真逆の幻想トランポリン

佐藤泰志『黄金の服』を読みおえる。まだ何者でもない、あるいは若くしてすでに挫折して何者にもなれなかった男の青くて苦い日々が、収録された3篇すべてを通して色濃く描かれた中短篇集。彼の作品がたびたび映画のリソースになる理由がこれ1冊でようくわかった。やるせなくも微温的な閉塞と、そこに差しこむひとすじのひかり。希望と名づけるには少々心許ないその明度がよい。暗すぎず、明るすぎず。辛すぎず、甘すぎず。すすめてくれた北海道のHさんと話がしたいや。実家に帰ったら手紙を送りたいが、住所、どこにしまっただろう。わたしは手紙をいつまでもとっておくタイプだが、いつだか彼を撮ったポラロイド写真を送ったときに返事がかえってこなくて、参照することができない。よみすすめながら、わたしはこれから、1年という時間をかけて、するどさをたもったまま遅さを身体化させてゆきたいと思った。遅の知の血。

巨峰カルピスが売り切れていたのでオレンジのを買ってきて飲んでいる。わたしはカルピスをうんと薄くして飲む。6本入りのビールも買ったが、内臓的にしばらく酒は飲みたくない。嫌気がさすくらい胃がよわりきっていて、刺激のないものだけをくちにいれたい。

管理会社から更新の手続きにまつわる書類がとどいていた。退去の日の設定はもう来週中、つまりはこの記事があっぷされるころには決め打たないと、何も支払えなくてにっちもさっちもいかなくなる未来が見える。敷金はちゃんと返ってくるだろうか。そしてその頃には、会社員最後の数日間を過ごしているだろう。もうにどと会わないひとたち。考えてみれば、幼稚園も、小学校も、中学校も、高校も、大学も、そうしたにどと会わないひとたちばかりだった。


f:id:seimeikatsudou:20200817001019p:plain
127


柄谷行人『近代日本文学の起源』を読みはじめる。恥ずかしながら単著をちゃんと読むのははじめてだったりするのだが、序盤ですでにおもしろい。疑われることのない既成概念をどんどんくつがえしていくさまが痛快だ。

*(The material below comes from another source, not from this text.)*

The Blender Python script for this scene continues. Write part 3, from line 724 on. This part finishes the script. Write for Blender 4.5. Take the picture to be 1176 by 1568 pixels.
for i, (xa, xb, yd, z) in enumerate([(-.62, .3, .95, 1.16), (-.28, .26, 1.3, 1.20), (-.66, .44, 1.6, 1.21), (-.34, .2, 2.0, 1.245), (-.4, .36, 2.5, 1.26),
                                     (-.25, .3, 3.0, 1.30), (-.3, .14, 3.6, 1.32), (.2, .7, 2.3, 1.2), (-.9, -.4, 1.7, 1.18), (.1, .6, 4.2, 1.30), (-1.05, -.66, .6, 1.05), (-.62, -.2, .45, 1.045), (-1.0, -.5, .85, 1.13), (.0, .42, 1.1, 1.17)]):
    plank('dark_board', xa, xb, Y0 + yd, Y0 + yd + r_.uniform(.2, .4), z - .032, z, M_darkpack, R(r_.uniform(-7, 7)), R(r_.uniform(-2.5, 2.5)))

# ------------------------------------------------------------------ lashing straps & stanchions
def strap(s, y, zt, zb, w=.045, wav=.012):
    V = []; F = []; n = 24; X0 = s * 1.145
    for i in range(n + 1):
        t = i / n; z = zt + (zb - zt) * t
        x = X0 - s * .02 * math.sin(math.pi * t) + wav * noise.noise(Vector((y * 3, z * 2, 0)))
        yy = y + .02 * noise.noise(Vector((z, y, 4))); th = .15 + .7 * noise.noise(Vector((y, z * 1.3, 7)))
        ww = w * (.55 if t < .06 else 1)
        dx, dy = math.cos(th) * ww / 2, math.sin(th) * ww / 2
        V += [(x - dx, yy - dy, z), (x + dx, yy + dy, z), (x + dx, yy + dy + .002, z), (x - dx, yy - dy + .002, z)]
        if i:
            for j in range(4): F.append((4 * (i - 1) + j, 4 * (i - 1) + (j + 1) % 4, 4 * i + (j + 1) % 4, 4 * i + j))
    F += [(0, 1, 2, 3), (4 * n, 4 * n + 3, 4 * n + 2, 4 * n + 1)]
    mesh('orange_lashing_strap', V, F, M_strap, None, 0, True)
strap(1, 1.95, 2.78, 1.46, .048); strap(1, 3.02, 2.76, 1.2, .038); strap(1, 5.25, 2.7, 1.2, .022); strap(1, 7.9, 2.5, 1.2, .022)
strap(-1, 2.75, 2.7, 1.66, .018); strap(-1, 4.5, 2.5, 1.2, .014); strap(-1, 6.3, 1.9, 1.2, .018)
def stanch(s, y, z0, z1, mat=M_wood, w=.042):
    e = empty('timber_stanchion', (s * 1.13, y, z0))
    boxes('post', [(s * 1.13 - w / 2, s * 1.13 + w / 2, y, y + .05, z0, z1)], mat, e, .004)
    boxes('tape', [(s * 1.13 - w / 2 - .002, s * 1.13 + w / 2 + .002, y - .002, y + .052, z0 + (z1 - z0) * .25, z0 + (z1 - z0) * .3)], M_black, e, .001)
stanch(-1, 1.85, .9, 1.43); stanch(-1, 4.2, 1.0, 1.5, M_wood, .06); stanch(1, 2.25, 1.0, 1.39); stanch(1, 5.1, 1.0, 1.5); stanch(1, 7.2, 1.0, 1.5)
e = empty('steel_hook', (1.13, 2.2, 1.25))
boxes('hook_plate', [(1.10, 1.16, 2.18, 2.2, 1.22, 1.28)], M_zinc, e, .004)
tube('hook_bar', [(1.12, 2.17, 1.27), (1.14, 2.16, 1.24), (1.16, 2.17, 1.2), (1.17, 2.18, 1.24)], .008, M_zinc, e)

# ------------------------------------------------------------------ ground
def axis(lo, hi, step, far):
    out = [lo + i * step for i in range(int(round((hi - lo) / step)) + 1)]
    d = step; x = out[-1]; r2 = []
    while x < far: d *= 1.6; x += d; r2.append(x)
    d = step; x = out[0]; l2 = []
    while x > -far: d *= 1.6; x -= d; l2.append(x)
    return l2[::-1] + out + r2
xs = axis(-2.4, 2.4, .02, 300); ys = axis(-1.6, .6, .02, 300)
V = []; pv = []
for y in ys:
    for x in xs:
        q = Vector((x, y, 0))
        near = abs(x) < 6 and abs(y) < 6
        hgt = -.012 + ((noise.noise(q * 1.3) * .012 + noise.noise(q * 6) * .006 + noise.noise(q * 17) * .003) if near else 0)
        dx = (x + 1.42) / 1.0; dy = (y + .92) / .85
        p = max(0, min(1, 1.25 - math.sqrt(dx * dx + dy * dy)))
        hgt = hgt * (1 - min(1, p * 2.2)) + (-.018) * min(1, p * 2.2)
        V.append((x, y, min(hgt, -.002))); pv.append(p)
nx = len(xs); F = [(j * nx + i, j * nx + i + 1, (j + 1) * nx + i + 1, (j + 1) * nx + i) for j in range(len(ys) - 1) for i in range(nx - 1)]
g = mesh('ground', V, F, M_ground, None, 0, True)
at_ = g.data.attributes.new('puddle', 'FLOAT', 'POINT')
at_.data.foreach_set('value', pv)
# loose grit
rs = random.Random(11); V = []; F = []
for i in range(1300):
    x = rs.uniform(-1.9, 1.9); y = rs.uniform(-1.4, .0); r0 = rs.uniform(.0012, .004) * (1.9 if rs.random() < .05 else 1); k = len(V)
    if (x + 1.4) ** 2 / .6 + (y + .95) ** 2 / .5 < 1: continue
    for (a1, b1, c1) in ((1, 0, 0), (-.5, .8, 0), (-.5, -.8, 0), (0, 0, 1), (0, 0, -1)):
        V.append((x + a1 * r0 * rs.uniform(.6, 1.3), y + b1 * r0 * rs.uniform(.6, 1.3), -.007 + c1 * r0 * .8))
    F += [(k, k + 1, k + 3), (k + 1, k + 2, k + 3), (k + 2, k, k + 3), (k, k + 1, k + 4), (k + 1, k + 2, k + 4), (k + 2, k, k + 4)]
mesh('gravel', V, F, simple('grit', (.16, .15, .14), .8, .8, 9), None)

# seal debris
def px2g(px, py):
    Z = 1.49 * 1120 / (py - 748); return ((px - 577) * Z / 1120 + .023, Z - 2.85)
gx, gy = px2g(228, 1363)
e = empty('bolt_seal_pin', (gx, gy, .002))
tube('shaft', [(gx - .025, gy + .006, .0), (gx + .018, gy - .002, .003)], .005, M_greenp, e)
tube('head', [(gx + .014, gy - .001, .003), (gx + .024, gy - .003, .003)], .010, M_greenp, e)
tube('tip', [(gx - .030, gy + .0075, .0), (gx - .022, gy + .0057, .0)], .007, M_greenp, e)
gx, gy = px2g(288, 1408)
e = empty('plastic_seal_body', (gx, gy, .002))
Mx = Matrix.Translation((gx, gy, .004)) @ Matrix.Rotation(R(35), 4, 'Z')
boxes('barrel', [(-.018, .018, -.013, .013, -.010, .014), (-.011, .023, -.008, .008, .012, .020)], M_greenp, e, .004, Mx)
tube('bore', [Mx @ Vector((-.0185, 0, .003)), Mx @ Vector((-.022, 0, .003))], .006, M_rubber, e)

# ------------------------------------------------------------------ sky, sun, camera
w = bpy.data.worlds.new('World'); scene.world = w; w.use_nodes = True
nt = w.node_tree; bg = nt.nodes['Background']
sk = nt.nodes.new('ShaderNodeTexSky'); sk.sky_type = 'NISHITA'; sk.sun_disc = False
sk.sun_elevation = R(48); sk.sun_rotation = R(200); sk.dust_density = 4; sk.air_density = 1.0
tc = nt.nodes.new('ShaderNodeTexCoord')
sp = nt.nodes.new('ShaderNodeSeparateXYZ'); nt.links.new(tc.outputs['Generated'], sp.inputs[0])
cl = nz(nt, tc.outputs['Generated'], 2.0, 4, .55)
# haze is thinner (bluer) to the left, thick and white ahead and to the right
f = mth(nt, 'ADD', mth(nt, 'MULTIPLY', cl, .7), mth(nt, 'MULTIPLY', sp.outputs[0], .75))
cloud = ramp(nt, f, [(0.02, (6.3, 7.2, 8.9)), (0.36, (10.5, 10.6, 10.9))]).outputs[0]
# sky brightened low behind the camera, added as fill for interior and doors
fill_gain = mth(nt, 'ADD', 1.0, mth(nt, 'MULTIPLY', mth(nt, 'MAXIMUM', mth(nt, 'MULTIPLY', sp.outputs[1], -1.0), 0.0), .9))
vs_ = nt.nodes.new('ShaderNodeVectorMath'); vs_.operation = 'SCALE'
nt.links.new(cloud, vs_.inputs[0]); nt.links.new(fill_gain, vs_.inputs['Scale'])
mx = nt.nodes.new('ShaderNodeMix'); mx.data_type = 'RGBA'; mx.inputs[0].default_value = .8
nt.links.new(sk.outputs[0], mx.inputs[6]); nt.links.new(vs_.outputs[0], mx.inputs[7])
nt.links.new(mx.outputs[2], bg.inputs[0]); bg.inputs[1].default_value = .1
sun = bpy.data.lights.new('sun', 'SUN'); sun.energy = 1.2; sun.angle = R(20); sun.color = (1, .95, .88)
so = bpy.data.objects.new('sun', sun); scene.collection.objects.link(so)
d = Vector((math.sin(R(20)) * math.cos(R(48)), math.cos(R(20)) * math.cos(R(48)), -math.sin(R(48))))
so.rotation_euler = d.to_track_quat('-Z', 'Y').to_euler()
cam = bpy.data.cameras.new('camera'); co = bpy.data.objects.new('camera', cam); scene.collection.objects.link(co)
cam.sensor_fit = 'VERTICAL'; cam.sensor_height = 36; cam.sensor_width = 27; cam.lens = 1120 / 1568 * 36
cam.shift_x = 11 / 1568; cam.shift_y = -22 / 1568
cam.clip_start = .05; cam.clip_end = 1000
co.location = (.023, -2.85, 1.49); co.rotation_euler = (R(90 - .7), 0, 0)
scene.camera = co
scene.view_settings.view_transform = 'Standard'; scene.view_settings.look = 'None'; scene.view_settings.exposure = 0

すごくひさしぶりに定時に会社をでる。引継ぎ作業を粛々とすすめながら、残務に精をだしている。胃はじくじくと痛むけれど、そのほうめんでわたしにできることは待つこと以外なにひとつなく、審判が下るのを待つというのはこういうきもちなんだなとこれまでの人生における経験を思いかえしながら考える。 

夜、アスパラと豚のバター醤油スパゲティ。買ったときには気づかなかったのだけれどこのアスパラ、見切り品だったのに(から?)2束も入っている!